Rather than what they may portend or suggest by a very loose resemblance, it is better to simply look at them and what they do, which is what seems to be the point. They’re more concerned with something, or better yet, fascinated by a variety of tasks and possibilities.

It is not enough to say that they defamiliarize or make weird, especially in terms of their striking use of scale. The colour and content would do that without the size. In many ways, they would likely be far more unsettling if it wasn’t for their size. It may be that the scale verges on cute that makes them more grotesque but that their “realism” makes them less grotesque than most toys you would encounter if you walked into a shop. They are more like hobbyist models than children’s toys, none of which is unfamiliar at all.

His previous installations have tended to stress their compact and modular quality, their function as autonomous units that house an ingenuously produced optical illusion. Distilled in this way, they stressed their functionality as objects which seemed to mock the entire museal notion of the object as a “way of seeing” into a culture or imagination. It was always mirrors reflecting mirrors around a model, something that only showed at the seams. They are, however, demonstrations that don’t really explain anything. They are not there to provide knowledge.

Notably, this time the gallery does not stow his work away in a dimly lit place where it can be far more efficient in terms of illusion. Instead, much of it is at the front of the first floor facing its giant window. This exhibition foregrounds the cogs of the various mechanisms more. One piece creating the illusion of galloping horses dwarfs the illusion itself with the tools of the theatre, its curtains and the malleable box it creates around the viewer stressing the peepshow aspect and integrating whoever enters into the box space.

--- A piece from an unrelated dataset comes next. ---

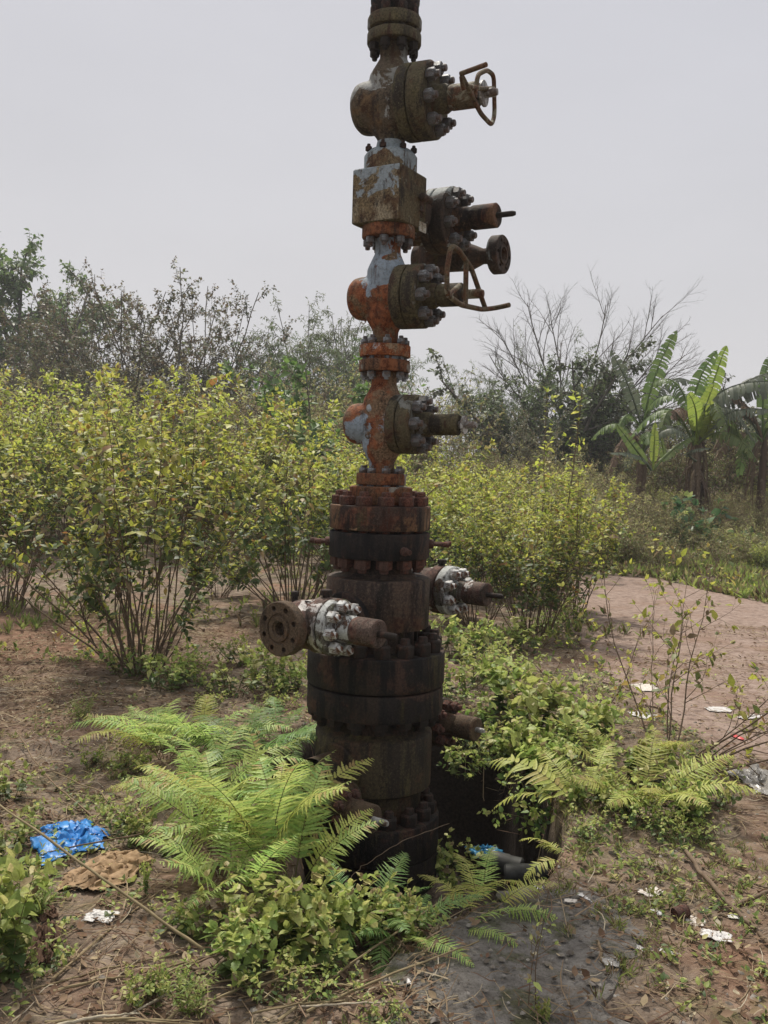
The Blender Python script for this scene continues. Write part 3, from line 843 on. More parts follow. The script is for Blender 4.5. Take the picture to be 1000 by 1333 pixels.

These works include figures on fire escapes, hooked up to air conditioners or similar contraptions as though they were narcotics or IVs. They also include skulls and hybrid pipes-branches. Attached to the wall of the gallery, these sculptures are as concerned with this space of their display as they are about their typically indecipherable, if suggestive, figurative content. His most consistent interest has been the optical illusion of small spaces. It is illusion as paradoxical disillusionment, as a form of demonstration.